If anything, the row has provided the British public with a suite of handy new nouns: how many non-muslims could tell apart a hijab from a niqab, jibab, abaya or even a chador? We've been familiar with burqas for a while and now we have a whole new range to enjoy! The point is that debate leads to education and that should always be valued.

Nobody is saying that Muslim women should not wear head veils, it's just that people in Britain just don't seem to like what they stand for. That's not an insult it's just an opinion.

Interestingly, Charles Clarke also seems to have turned agent provocateur having been released from the shackles of Home Secretary under His Tonyness, the King of Spin. Just as Boris Johnson has always done, open one's mouth just that split second before engaging the brain. It seems that these Home Secretary droids can only take so much spin and censorship – even David Blunkett's at it! Eventually they'll crack up, screw up and get sacked before spewing out a torrent of common sense, political insight and beautiful honesty.

What you get is genuine and stimulating debate. Personally, I love it. Can we have some more please?
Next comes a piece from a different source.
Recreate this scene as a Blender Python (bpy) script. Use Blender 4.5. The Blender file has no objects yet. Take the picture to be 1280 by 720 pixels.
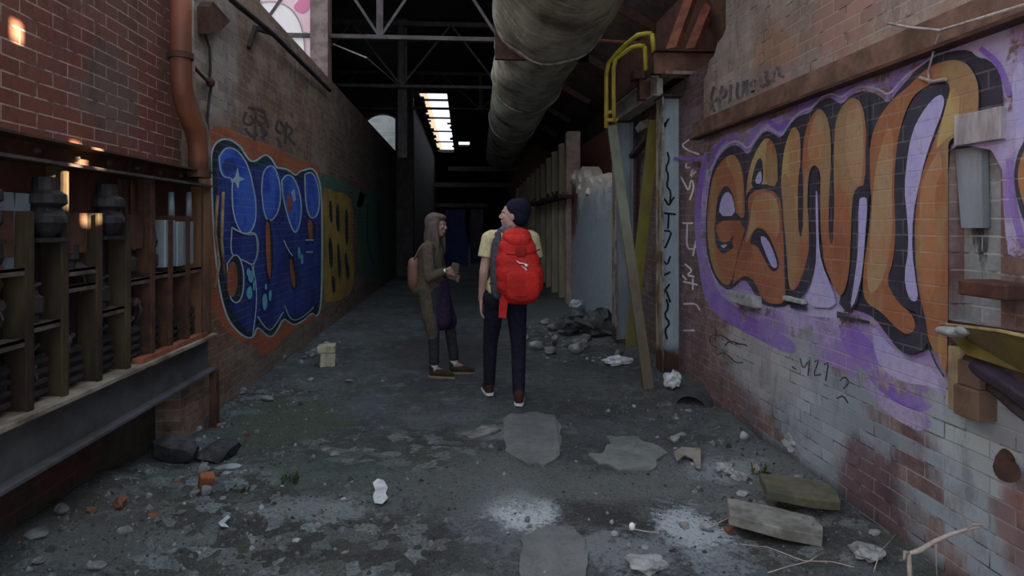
import bpy, bmesh, math, random
from mathutils import Vector, Matrix, noise, Euler
from mathutils.geometry import tessellate_polygon
random.seed(7)
sc = bpy.context.scene
COL = sc.collection
F = 800.0; CX = 640.0; HY = 281.0; CAMZ = 1.56; TH = math.atan(61/800)
SN, CS = math.sin(TH), math.cos(TH)
def ray(px, py):
    u = (px-CX)/F; v = (HY-py)/F
    return Vector((SN+u*CS, CS-u*SN, v))
def onX(px, py, X):
    d = ray(px, py); t = X/d.x; return Vector((X, d.y*t, CAMZ+d.z*t))
def onY(px, py, Y):
    d = ray(px, py); t = Y/d.y; return Vector((d.x*t, Y, CAMZ+d.z*t))
def onZ(px, py, Z=0.0):
    d = ray(px, py); t = (Z-CAMZ)/d.z; return Vector((d.x*t, d.y*t, Z))

# ------------------------------------------------------------------ mesh builder
class MB:
    def __init__(s): s.v = []; s.f = []; s.m = []
    def add(s, vs, fs, mi=0):
        o = len(s.v); s.v += [Vector(v) for v in vs]
        for f in fs: s.f.append([i+o for i in f]); s.m.append(mi)
        return s
    def box(s, a, b, mi=0, rot=None, piv=None):
        x0,y0,z0 = a; x1,y1,z1 = b
        vs = [Vector(p) for p in ((x0,y0,z0),(x1,y0,z0),(x1,y1,z0),(x0,y1,z0),(x0,y0,z1),(x1,y0,z1),(x1,y1,z1),(x0,y1,z1))]
        if rot:
            c = Vector(piv) if piv else (Vector(a)+Vector(b))/2
            R = Euler(rot).to_matrix(); vs = [c+R@(v-c) for v in vs]
        return s.add(vs, [(0,3,2,1),(4,5,6,7),(0,1,5,4),(1,2,6,5),(2,3,7,6),(3,0,4,7)], mi)
    def bar(s, p0, p1, w, h, mi=0, up=(0,0,1)):
        p0 = Vector(p0); p1 = Vector(p1); d = (p1-p0).normalized(); up = Vector(up)
        a = d.cross(up)
        if a.length < 1e-4: a = d.cross(Vector((1,0,0)))
        a.normalize(); b = a.cross(d).normalized(); a *= w/2; b *= h/2
        vs = [p0-a-b,p0+a-b,p0+a+b,p0-a+b,p1-a-b,p1+a-b,p1+a+b,p1-a+b]
        return s.add(vs, [(3,2,1,0),(4,5,6,7),(0,1,5,4),(1,2,6,5),(2,3,7,6),(3,0,4,7)], mi)
    def tube(s, path, r, n=10, mi=0, caps=True):
        path = [Vector(p) for p in path]; k = len(path)
        rs = r if isinstance(r, (list, tuple)) else [r]*k
        o = len(s.v); prev = None
        for i, p in enumerate(path):
            d = (path[min(i+1,k-1)]-path[max(i-1,0)]).normalized()
            if prev is None:
                a = d.cross(Vector((0,0,1)))
                if a.length < 1e-3: a = d.cross(Vector((1,0,0)))
            else: a = prev-d*prev.dot(d)
            a.normalize(); prev = a; b = d.cross(a)
            for j in range(n):
                t = 2*math.pi*j/n; s.v.append(p+(a*math.cos(t)+b*math.sin(t))*rs[i])
        for i in range(k-1):
            for j in range(n):
                j2 = (j+1)%n; s.f.append([o+i*n+j,o+i*n+j2,o+(i+1)*n+j2,o+(i+1)*n+j]); s.m.append(mi)
        if caps:
            s.f.append([o+j for j in range(n)][::-1]); s.m.append(mi)
            s.f.append([o+(k-1)*n+j for j in range(n)]); s.m.append(mi)
        return s
    def ell(s, c, r, n=16, m=10, mi=0, rot=None, sq=1.0):
        c = Vector(c); R = Euler(rot).to_matrix() if rot else Matrix.Identity(3)
        vs = [c+R@Vector((0,0,-r[2]))]; fs = []
        pw = lambda t: math.copysign(abs(t)**sq, t)
        for i in range(1, m):
            ph = -math.pi/2+math.pi*i/m
            for j in range(n):
                t = 2*math.pi*j/n
                vs.append(c+R@Vector((r[0]*pw(math.cos(ph))*pw(math.cos(t)), r[1]*pw(math.cos(ph))*pw(math.sin(t)), r[2]*pw(math.sin(ph)))))
        vs.append(c+R@Vector((0,0,r[2]))); L = len(vs)-1
        for j in range(n):
            fs.append((0,1+(j+1)%n,1+j)); fs.append((L,1+(m-2)*n+j,1+(m-2)*n+(j+1)%n))
            for i in range(m-2):
                a = 1+i*n; fs.append((a+j,a+(j+1)%n,a+n+(j+1)%n,a+n+j))
        return s.add(vs, fs, mi)
    def cap(s, p0, p1, r0, r1, n=12, mi=0):       # tapered limb with round ends
        s.tube([p0,p1],[r0,r1],n,mi); s.ell(p0,(r0,)*3,n,8,mi); s.ell(p1,(r1,)*3,n,8,mi); return s
    def prism(s, pts, ax, mi=0):                  # outline (3D pts) extruded by the vector ax
        k = len(pts); pts = [Vector(p) for p in pts]; ax = Vector(ax)
        tri = tessellate_polygon([pts])
        vs = pts+[p+ax for p in pts]; fs = []
        nrm = Vector((0,0,0))
        for i in range(k): nrm += pts[i].cross(pts[(i+1)%k])
        flip = nrm.dot(ax) > 0
        for t in tri:
            a,b,c = t
            n0 = (pts[b]-pts[a]).cross(pts[c]-pts[a])
            if n0.dot(ax) > 0: a,c = c,a
            fs.append((a,b,c)); fs.append((c+k,b+k,a+k))
        for i in range(k):
            j = (i+1)%k
            fs.append((i,j,j+k,i+k) if flip else (j,i,i+k,j+k))
        return s.add(vs, fs, mi)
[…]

3 Responses to “Jack Straw”

  1. Zapdude Says:

    …What you get is a nutter ranting on about stuff which he doesn't really understand not a structured debate.
    It's hardly Islamic Hyper-Sensitivity saying Burqas or headscarfs should be banned. It's just as weird as a muslim cleric saying that all Nun's shouldn't wear dresses (or headscarfs in some cases)
    Regarding that crap about you going to hell I think your taking it too far, nothing wrong with a structured argument with a bit of critiscism but you've simply jumbled up many of your opinions on how you feel when you see a Muslim woman thinking she's oppressed…well many choose to wear it in the first place so…there you go, they just want to be more religious.
    And Mr.Straw was hardly debating it , he made a pretty solid statement regarding it.
    If anything this is hardly a debate but just a spew of insults, have you actually talked to any muslims about this…?
    Didn't think so

  2. Will Says:

    Who said that head scarves should be banned? It certainly wasn't me, nor was it Jack Straw or anyone else who has had the temerity to add to the debate. The whole point is one of personal opinion and the right to express one. By the way, I've never seen a nun wearing a head scarf that covers the entire face, but I would have exactly the same opinion if I did.
    Apologies if my tone appears flippant – it is not my intention to dilute the issues, it's just a language that I find more comfortable to use. You're comments are much appreciated.

  3. alison Says:

    Muslim women have a very complicated relationship to their headscarves. It's been a few years since I've been close with someone who wore the hijab (and she was very liberal, so no question of niqabs or burquas) but what I remember best from our many discussions of islam, christianity, feminism, colonialism, and the personal/political negotiations of all of these was the deep ambivalence that she felt about wearing a scarf. In a Western country, paradoxically, wearing a scarf makes you an object of an even deeper than normal male gaze, in contrast to wearing a scarf in an Islamic country (where, my friend argued, it gives you a very comforting feeling of anonymity, which I would appreciate greatly for those days when I feel like walking down the street is running the gauntlet of the male gaze). So this garment, which is not meant to protect you from men but rather to give you a kind of freedom through "invisibilty" (that was my friend's feminist interpretation; I think there are some rather less liberal interpretations out there) actually makes you (in a Western country) more of a spectacle. So why wear the veil? Piety is one reason: when one's identity is deeply bound up in one's faith, why be afraid of showing it. But there are surely other, likely ambivalent, reasons.

    Are the women who you are so deeply upset not to be able to look in the eye liberated or oppressed by their invisibility to you? You would have to ask them. And therein lies the possibilty for real debate. I really can't comment on "Britishness" (but as a "colonial" I'm a bit suspect) but one of the difficult realities of democracy is creating real discussion. And that means talking to everyone — even the people who are invisible.